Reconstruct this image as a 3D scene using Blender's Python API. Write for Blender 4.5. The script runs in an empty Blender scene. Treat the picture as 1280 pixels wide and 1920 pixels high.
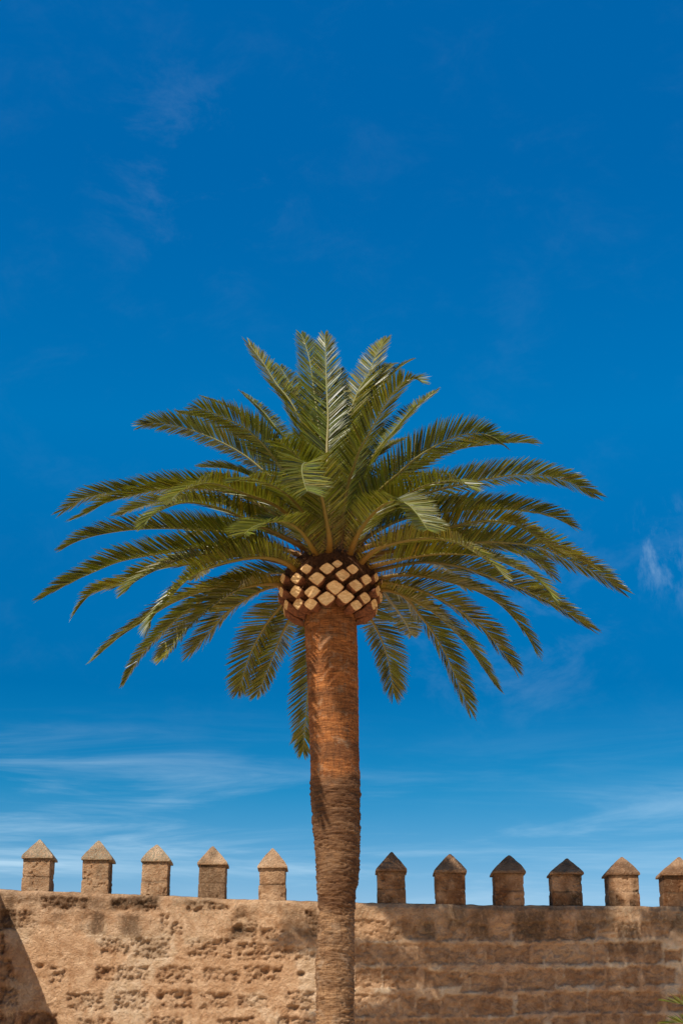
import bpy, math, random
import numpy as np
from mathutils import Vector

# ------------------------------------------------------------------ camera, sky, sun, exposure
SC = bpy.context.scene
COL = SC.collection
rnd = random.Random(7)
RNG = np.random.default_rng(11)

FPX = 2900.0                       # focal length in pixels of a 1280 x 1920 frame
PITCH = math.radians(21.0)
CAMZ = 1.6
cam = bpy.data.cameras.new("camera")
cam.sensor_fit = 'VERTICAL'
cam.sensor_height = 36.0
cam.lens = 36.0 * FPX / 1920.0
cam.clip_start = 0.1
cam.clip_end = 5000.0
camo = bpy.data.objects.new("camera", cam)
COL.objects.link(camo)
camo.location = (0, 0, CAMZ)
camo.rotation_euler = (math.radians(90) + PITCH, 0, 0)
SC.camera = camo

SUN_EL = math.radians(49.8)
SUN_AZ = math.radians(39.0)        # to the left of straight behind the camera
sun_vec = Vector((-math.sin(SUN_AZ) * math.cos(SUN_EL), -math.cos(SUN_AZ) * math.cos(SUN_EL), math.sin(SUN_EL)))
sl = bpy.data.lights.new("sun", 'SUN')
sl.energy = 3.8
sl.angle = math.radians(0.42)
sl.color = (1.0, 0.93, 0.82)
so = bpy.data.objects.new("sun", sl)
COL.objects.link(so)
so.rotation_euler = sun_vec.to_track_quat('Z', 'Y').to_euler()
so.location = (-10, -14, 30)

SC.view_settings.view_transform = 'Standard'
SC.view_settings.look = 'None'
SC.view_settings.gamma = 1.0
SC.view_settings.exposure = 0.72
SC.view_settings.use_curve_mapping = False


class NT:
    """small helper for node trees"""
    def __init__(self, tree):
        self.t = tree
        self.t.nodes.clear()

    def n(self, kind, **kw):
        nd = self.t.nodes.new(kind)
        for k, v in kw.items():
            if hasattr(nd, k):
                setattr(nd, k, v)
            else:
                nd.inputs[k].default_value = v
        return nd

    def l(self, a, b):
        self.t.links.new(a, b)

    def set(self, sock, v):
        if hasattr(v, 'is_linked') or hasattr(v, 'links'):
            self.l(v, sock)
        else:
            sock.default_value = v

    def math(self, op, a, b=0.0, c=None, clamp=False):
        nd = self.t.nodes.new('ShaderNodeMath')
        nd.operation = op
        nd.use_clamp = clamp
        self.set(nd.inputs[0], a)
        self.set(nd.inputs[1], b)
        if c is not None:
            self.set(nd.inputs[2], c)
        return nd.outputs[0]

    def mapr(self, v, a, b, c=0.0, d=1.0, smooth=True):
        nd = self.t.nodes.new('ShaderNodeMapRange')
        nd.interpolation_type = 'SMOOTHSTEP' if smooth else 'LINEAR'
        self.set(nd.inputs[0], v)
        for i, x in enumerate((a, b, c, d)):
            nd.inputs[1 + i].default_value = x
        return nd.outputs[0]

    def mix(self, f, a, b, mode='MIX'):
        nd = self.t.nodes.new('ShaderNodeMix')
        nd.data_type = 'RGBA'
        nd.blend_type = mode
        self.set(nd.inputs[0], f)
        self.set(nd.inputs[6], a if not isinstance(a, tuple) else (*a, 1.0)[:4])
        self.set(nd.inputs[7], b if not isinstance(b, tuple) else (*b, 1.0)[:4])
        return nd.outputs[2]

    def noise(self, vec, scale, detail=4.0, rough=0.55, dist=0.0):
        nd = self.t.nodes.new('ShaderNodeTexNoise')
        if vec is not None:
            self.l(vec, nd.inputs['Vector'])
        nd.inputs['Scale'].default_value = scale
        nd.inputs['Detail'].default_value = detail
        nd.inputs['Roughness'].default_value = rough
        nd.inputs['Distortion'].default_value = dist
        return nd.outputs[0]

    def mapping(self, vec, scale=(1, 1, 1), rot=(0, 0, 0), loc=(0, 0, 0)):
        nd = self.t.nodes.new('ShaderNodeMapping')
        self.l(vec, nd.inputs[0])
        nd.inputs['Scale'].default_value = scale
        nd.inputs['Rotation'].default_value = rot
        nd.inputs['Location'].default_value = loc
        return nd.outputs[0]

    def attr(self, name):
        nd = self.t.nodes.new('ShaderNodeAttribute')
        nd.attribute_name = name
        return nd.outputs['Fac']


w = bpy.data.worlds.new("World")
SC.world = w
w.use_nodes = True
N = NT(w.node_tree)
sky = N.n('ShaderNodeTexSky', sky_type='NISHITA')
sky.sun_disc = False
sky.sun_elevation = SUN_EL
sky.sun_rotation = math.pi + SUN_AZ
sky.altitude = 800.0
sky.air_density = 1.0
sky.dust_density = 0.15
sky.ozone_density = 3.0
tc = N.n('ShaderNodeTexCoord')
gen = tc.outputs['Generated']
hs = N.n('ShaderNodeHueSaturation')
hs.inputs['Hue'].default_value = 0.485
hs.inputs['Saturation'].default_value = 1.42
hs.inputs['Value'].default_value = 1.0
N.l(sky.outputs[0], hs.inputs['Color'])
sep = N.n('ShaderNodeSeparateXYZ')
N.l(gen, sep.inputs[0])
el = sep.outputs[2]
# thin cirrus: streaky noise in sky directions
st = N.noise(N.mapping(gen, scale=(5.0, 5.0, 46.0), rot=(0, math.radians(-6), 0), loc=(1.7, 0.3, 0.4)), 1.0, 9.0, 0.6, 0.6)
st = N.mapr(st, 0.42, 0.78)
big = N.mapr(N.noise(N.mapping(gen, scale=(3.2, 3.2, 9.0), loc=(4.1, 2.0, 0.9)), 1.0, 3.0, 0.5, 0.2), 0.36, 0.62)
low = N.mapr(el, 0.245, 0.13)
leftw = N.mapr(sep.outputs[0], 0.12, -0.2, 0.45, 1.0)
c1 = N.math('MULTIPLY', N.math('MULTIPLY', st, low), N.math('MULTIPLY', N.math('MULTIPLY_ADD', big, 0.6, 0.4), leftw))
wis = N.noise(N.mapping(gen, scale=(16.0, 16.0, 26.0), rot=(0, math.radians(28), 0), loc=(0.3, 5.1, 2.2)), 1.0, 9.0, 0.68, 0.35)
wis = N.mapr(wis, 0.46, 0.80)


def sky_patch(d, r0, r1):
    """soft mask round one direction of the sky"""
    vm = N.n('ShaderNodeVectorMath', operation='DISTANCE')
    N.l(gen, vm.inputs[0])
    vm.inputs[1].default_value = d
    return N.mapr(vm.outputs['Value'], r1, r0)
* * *
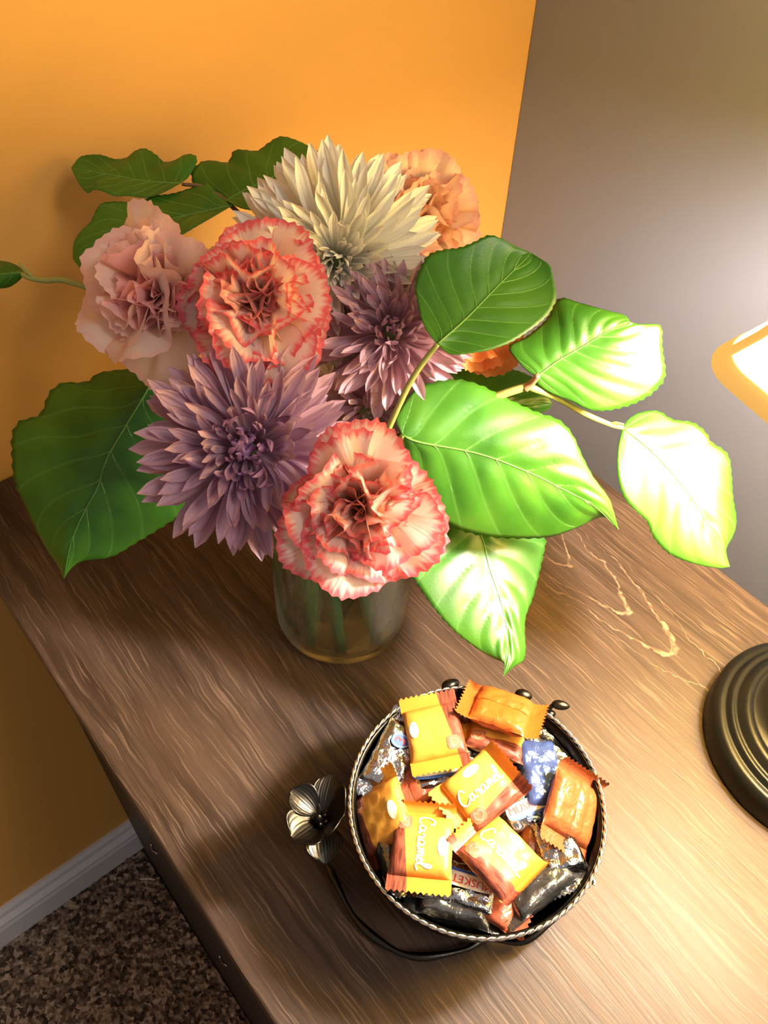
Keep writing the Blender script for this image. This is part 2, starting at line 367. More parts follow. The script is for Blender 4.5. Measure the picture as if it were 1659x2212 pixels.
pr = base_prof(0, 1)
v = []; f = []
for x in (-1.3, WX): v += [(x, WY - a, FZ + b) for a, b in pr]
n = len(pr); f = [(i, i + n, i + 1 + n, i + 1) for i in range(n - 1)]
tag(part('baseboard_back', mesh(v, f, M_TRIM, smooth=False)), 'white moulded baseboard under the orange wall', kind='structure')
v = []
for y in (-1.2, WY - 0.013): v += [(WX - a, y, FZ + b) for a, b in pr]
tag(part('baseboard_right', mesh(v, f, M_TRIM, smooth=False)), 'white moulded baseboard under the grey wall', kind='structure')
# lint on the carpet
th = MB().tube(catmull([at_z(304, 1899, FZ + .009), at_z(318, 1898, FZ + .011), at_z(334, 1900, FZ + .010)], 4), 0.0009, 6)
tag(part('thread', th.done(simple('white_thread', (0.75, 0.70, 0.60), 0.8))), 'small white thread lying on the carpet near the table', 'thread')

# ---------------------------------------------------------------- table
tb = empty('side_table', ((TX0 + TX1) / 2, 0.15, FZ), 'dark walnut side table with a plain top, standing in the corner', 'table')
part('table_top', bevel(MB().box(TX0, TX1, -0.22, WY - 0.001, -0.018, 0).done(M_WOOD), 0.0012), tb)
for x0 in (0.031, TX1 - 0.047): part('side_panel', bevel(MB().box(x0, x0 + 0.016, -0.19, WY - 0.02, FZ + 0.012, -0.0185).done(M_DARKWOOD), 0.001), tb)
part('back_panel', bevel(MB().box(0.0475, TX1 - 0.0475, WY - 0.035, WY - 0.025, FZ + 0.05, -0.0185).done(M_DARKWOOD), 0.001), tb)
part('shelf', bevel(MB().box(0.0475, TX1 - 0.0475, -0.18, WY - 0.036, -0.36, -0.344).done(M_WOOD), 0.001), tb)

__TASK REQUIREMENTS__
Exactly and only the lines from the line with "Reconstruct this image" to the line with "RNG = np.random.default_rng(11)", both ends included, should be echoed. Do not carry over the pictures.

__RESULT__
Reconstruct this image as a 3D scene using Blender's Python API. Write for Blender 4.5. The script runs in an empty Blender scene. Treat the picture as 1280 pixels wide and 1920 pixels high.
import bpy, math, random
import numpy as np
from mathutils import Vector

# ------------------------------------------------------------------ camera, sky, sun, exposure
SC = bpy.context.scene
COL = SC.collection
rnd = random.Random(7)
RNG = np.random.default_rng(11)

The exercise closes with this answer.